The DOST facilitator believes that there’s fulfillment in assisting the scholars who rely on the stipend granted by the agency to buy their basic commodities. As much as possible, Uy makes himself available to the scholars.

He recalled one experience wherein he helped a beneficiary who was on the brink of losing his scholarship. The entire family of the student came knocking to his office each carrying a letter of reconsideration explaining the scholarship is the only thing that would lift them out poverty.

“I was moved and was tearful of the family’s predicament and I committed to helping them right there and then,” Uy said.

Another scholar, almost left home to find work in the city, believing that he won’t be able to study in college but took the qualifying exam anyway. On the day that he was to leave home, he learned that he passed the DOST scholarship qualifying exams. The would-be stowaway is now a teacher.

Uy and other program coordinators and personnel are a significant part of these programs who help those students who are in need not only financially, but also emotionally. Uy helped lobby for the increase of the scholars’ financial assistance and the inclusion of other courses in the priority courses of the program.

The presence of the scholarship opportunities was disseminated even in areas not normally visited by other government institutions—areas that require them to cross seas and rivers, carrying boxes of application forms, LCD projector, laptop, and bags containing clothes for their weeklong stay, hopping from one school to another.

“I feel proud of being a government servant because, in my own little way, I’m making a difference in the lives of these budding economic shapers of the country. What we do is guide them in the right direction by showing support, love, and care. I want them to feel that they are not alone in their journey,” Uy explained of his role as scholarship coordinator.

Uy’s first involvement in the scholarship program was in the late ’90s when he was often requested to administer the qualifying examinations. It was in 2008 when he was assigned to handle the program which he does up to this day. He himself has been a recipient of the DOST Human Resource Development Program.
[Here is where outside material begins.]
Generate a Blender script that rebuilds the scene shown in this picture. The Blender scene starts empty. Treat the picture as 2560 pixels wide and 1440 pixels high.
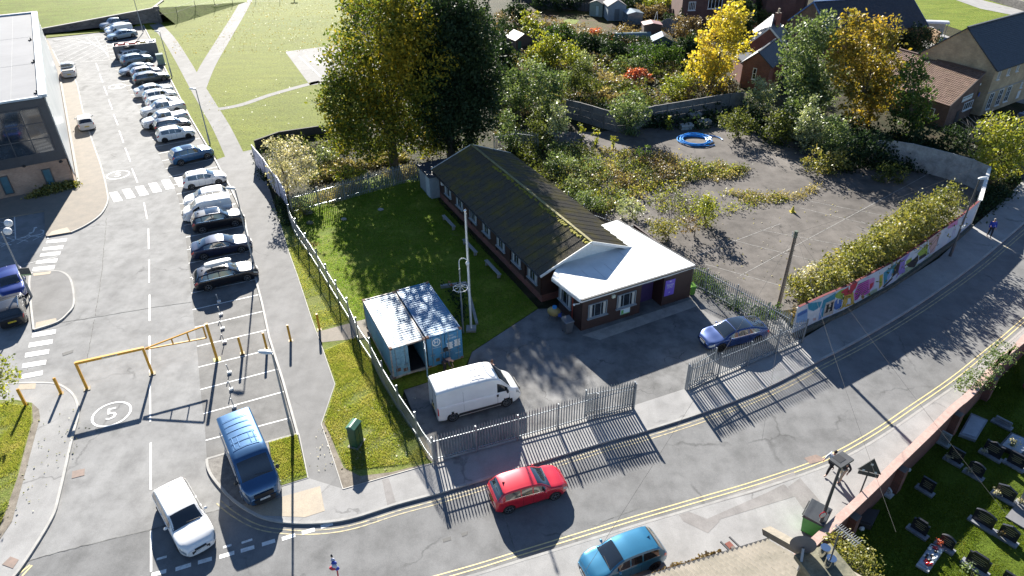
import bpy, bmesh, math, random
import numpy as np
from mathutils import Vector, Matrix
rnd = random.Random(7); nr = np.random.RandomState(7)
R_ = math.radians
sc = bpy.context.scene
C = sc.collection
# ---------------------------------------------------------------- camera, sky, sun, exposure
CAM_H = 30.0; FPX = 1750.0; CX = 1280.0; CY = 720.0
SUN_AZ = -14.2; SUN_EL = 25.0
_n = np.array([1312-CX, 3389-CY, FPX]); _n /= np.linalg.norm(_n)
_up = -_n; _fw = np.array([0, 0, 1.0]); _fw -= _fw.dot(_up)*_up; _fw /= np.linalg.norm(_fw)
_rt = np.cross(_fw, _up); RM = np.array([_rt, _fw, _up])
cam_d = bpy.data.cameras.new('camera'); cam = bpy.data.objects.new('camera', cam_d); C.objects.link(cam)
_r = RM@np.array([1, 0, 0]); _d = RM@np.array([0, 1, 0]); _f = RM@np.array([0, 0, 1])
cam.matrix_world = Matrix(((_r[0], -_d[0], -_f[0], 0), (_r[1], -_d[1], -_f[1], 0), (_r[2], -_d[2], -_f[2], CAM_H), (0, 0, 0, 1)))
cam_d.sensor_width = 36; cam_d.lens = FPX/2560*36; cam_d.clip_end = 2000
sc.camera = cam
w = bpy.data.worlds.new('World'); sc.world = w; w.use_nodes = True
nt = w.node_tree; bg = nt.nodes['Background']; sky = nt.nodes.new('ShaderNodeTexSky')
sky.sky_type = 'NISHITA'; sky.altitude = 1800; sky.air_density = 1.0; sky.dust_density = .15; sky.ozone_density = 3.0; sky.sun_disc = False; sky.sun_elevation = R_(SUN_EL); sky.sun_rotation = R_(SUN_AZ)
nt.links.new(sky.outputs[0], bg.inputs[0]); bg.inputs[1].default_value = 0.05
sl = bpy.data.lights.new('sun', 'SUN'); sl.energy = 5.0; sl.angle = R_(0.5); sl.color = (1, .95, .86)
so = bpy.data.objects.new('sun', sl); C.objects.link(so)
SUNV = Vector((math.sin(R_(SUN_AZ))*math.cos(R_(SUN_EL)), math.cos(R_(SUN_AZ))*math.cos(R_(SUN_EL)), math.sin(R_(SUN_EL))))
so.rotation_euler = SUNV.to_track_quat('Z', 'Y').to_euler(); so.location = (0, 0, 60)
sc.view_settings.view_transform = 'Standard'; sc.view_settings.look = 'None'; sc.view_settings.gamma = 1
sc.view_settings.exposure = 1.85
sc.cycles.max_bounces = 6; sc.cycles.transparent_max_bounces = 8

# ---------------------------------------------------------------- placing helpers (plan survey of the site)
def _ray(x, y): return RM@np.array([x-CX, y-CY, FPX])
def G(x, y, z=0.0):
    d = _ray(x, y); t = (z-CAM_H)/d[2]; return Vector((d[0]*t, d[1]*t, z))
def GP(pts, z=0.0): return [G(x, y, z) for x, y in pts]
def onv(x, y, A, B):
    """point on the vertical plane through plan points A, B"""
    d = _ray(x, y); nx, ny = -(B[1]-A[1]), (B[0]-A[0])
    t = (A[0]*nx+A[1]*ny)/(d[0]*nx+d[1]*ny); return Vector((d[0]*t, d[1]*t, d[2]*t+CAM_H))
def aty(x, y, Y):
    d = _ray(x, y); t = Y/d[1]; return Vector((d[0]*t, Y, d[2]*t+CAM_H))
def hgt(base, x, y):
    """height of a vertical edge standing on base whose top shows at x, y"""
    b = base; dx = b.xy.normalized(); n = Vector((-dx.y, dx.x))
    return onv(x, y, b, b+Vector((n.x, n.y, 0))).z

# ---------------------------------------------------------------- mesh helpers
MW = {}
def mw(o): return MW.get(o.name, Matrix.Identity(4))
class MB:
    def __init__(s): s.v = []; s.f = []; s.m = []
    def add(s, vs, fs, mi=0):
        k = len(s.v); s.v += [tuple(v) for v in vs]; s.f += [tuple(i+k for i in f) for f in fs]; s.m += [mi]*len(fs); return s
    def quad(s, a, b, c, d, mi=0): return s.add([a, b, c, d], [(0, 1, 2, 3)], mi)
    def poly(s, pts, mi=0): return s.add(pts, [tuple(range(len(pts)))], mi)
    def box(s, c, sz, rz=0, mi=0):
        x, y, z = sz[0]/2, sz[1]/2, sz[2]/2; cr, sr = math.cos(rz), math.sin(rz)
        vs = []
        for dz in (-z, z):
            for dx, dy in ((-x, -y), (x, -y), (x, y), (-x, y)):
                vs.append((c[0]+dx*cr-dy*sr, c[1]+dx*sr+dy*cr, c[2]+dz))
        return s.add(vs, [(3, 2, 1, 0), (4, 5, 6, 7), (0, 1, 5, 4), (1, 2, 6, 5), (2, 3, 7, 6), (3, 0, 4, 7)], mi)
    def wall(s, a, b, w, z0, z1, mi=0, off=0):
        """box along plan segment a-b, width w, between heights"""
        a = Vector((a[0], a[1])); b = Vector((b[0], b[1])); d = (b-a); L = d.length; d /= max(L, 1e-6); n = Vector((-d.y, d.x))
        p = [a+n*(off-w/2), b+n*(off-w/2), b+n*(off+w/2), a+n*(off+w/2)]
        vs = [(q.x, q.y, z0) for q in p]+[(q.x, q.y, z1) for q in p]
        return s.add(vs, [(3, 2, 1, 0), (4, 5, 6, 7), (0, 1, 5, 4), (1, 2, 6, 5), (2, 3, 7, 6), (3, 0, 4, 7)], mi)
    def prism(s, pts, z0, z1, mi=0, side=None):
        P = [Vector((p[0], p[1])) for p in pts]
        if sum(P[i-1].x*P[i].y-P[i].x*P[i-1].y for i in range(len(P))) < 0: P = P[::-1]
        n = len(P); vs = [(p.x, p.y, z0) for p in P]+[(p.x, p.y, z1) for p in P]
        s.add(vs, [tuple(range(n, 2*n))], mi)
        k = len(s.v)-2*n
        for i in range(n):
            j = (i+1) % n; s.f.append((k+i, k+j, k+n+j, k+n+i)); s.m.append(mi if side is None else side)
        return s
    def bar(s, a, b, w, h, mi=0):
        """square bar between two points in space"""
        a, b = Vector(a), Vector(b); d = (b-a).normalized(); u = d.cross(Vector((0, 0, 1)))
        if u.length < 1e-4: u = Vector((1, 0, 0))
        u.normalize(); t = u.cross(d).normalized(); vs = []
        for p in (a, b):
            for i, j in ((-1, -1), (1, -1), (1, 1), (-1, 1)): vs.append(p+u*(i*w/2)+t*(j*h/2))
        return s.add(vs, [(0, 3, 2, 1), (4, 5, 6, 7), (0, 1, 5, 4), (1, 2, 6, 5), (2, 3, 7, 6), (3, 0, 4, 7)], mi)
    def tube(s, pts, rad, n=8, mi=0, cap=True):
        pts = [Vector(p) for p in pts]; m = len(pts)
        if not hasattr(rad, '__len__'): rad = [rad]*m
        vs = []; pu = None
        for i, p in enumerate(pts):
            d = (pts[min(i+1, m-1)]-pts[max(i-1, 0)]).normalized()
            u = d.cross(Vector((0, 0, 1)) if abs(d.z) < .95 else Vector((1, 0, 0)))
            u.normalize()
            if pu is not None and u.dot(pu) < 0: u = -u
            pu = u; t = d.cross(u)
            for k in range(n):
                a = 2*math.pi*k/n; vs.append(p+(u*math.cos(a)+t*math.sin(a))*rad[i])
        fs = [(i*n+k, i*n+(k+1) % n, (i+1)*n+(k+1) % n, (i+1)*n+k) for i in range(m-1) for k in range(n)]
        if cap: fs += [tuple(range(n))[::-1], tuple((m-1)*n+k for k in range(n))]
        return s.add(vs, fs, mi)
    def cyl(s, c, r, z0, z1, n=12, mi=0, r2=None):
        return s.tube([(c[0], c[1], z0), (c[0], c[1], z1)], [r, r if r2 is None else r2], n, mi)
    def disc(s, c, ax, r, th, n=14, mi=0):
        c = Vector(c); ax = Vector(ax).normalized(); return s.tube([c-ax*th/2, c+ax*th/2], r, n, mi)
    def ball(s, c, r, n=8, mi=0):
        if not hasattr(r, '__len__'): r = (r, r, r)
        vs = []; fs = []; m = n//2+1
        for i in range(m+1):
            th = math.pi*i/m
            for k in range(n):
                a = 2*math.pi*k/n; vs.append((c[0]+r[0]*math.sin(th)*math.cos(a), c[1]+r[1]*math.sin(th)*math.sin(a), c[2]+r[2]*math.cos(th)))
        for i in range(m):
            for k in range(n): fs.append((i*n+k, (i+1)*n+k, (i+1)*n+(k+1) % n, i*n+(k+1) % n))
        return s.add(vs, fs, mi)
    def mesh(s, name, mats, smooth=False, sharp=40, inv=None):
        me = bpy.data.meshes.new(name)
        v = s.v if inv is None else [tuple(inv@Vector(q)) for q in s.v]
        me.from_pydata(v, [], s.f)
        if not isinstance(mats, (list, tuple)): mats = [mats]
        for m in mats: me.materials.append(m)
        if len(mats) > 1: me.polygons.foreach_set('material_index', s.m)
        if smooth:
            me.polygons.foreach_set('use_smooth', [True]*len(me.polygons)); me.set_sharp_from_angle(angle=R_(sharp))
        me.update(); return me
    def build(s, name, mats, parent=None, local=False, smooth=False, sharp=40, **kw):
        inv = None
        if parent is not None and not local: inv = mw(parent).inverted()
        me = s.mesh(name, mats, smooth, sharp, inv)
        o = bpy.data.objects.new(name, me); C.objects.link(o)
        if parent is not None:
            o.parent = parent; MW[o.name] = mw(parent)
        tag(o, **kw); return o
def tag(o, label=None, cat=None, group=None, kind=None):
    if label: o['label'] = label
    if cat: o['category'] = cat
    if group: o['group'] = group
    if kind: o['kind'] = kind
    return o
def empty(name, loc, rz=0, label=None, cat=None, group=None):
    o = bpy.data.objects.new(name, None); C.objects.link(o); o.empty_display_size = .3
    o.location = loc; o.rotation_euler = (0, 0, rz); MW[o.name] = Matrix.Translation(Vector(loc))@Matrix.Rotation(rz, 4, 'Z')
    return tag(o, label, cat, group)
KIDS = {}
def dup(root, loc, rz=0, label=None, group=None, scale=None):
    def cp(o, par):
        c = o.copy(); C.objects.link(c)
        if par is not None: c.parent = par
        for ch in [x for x in bpy.data.objects if x.parent == o]: cp(ch, c)
        return c
    c = cp(root, None); c.location = loc; c.rotation_euler = (0, 0, rz)
    if scale: c.scale = scale
    if label: c['label'] = label
    if group: c['group'] = group
    MW[c.name] = Matrix.Translation(Vector(loc))@Matrix.Rotation(rz, 4, 'Z'); return c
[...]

He holds a Masters in Technology Management from the University of the Philippines, Diliman, and he is currently on the second year of his doctoral program in Management Technology at the Eastern Visayas State University.

To him, being acknowledged by the scholars as among the people who helped them in their achievement is in itself a self-fulfillment.

“When they shout your name whenever you meet, acknowledge you in their social media or even in interviews they say how you’ve been a part of their formative years, how you have influenced them, is proof that you’ve somehow made a difference in their lives,” he said.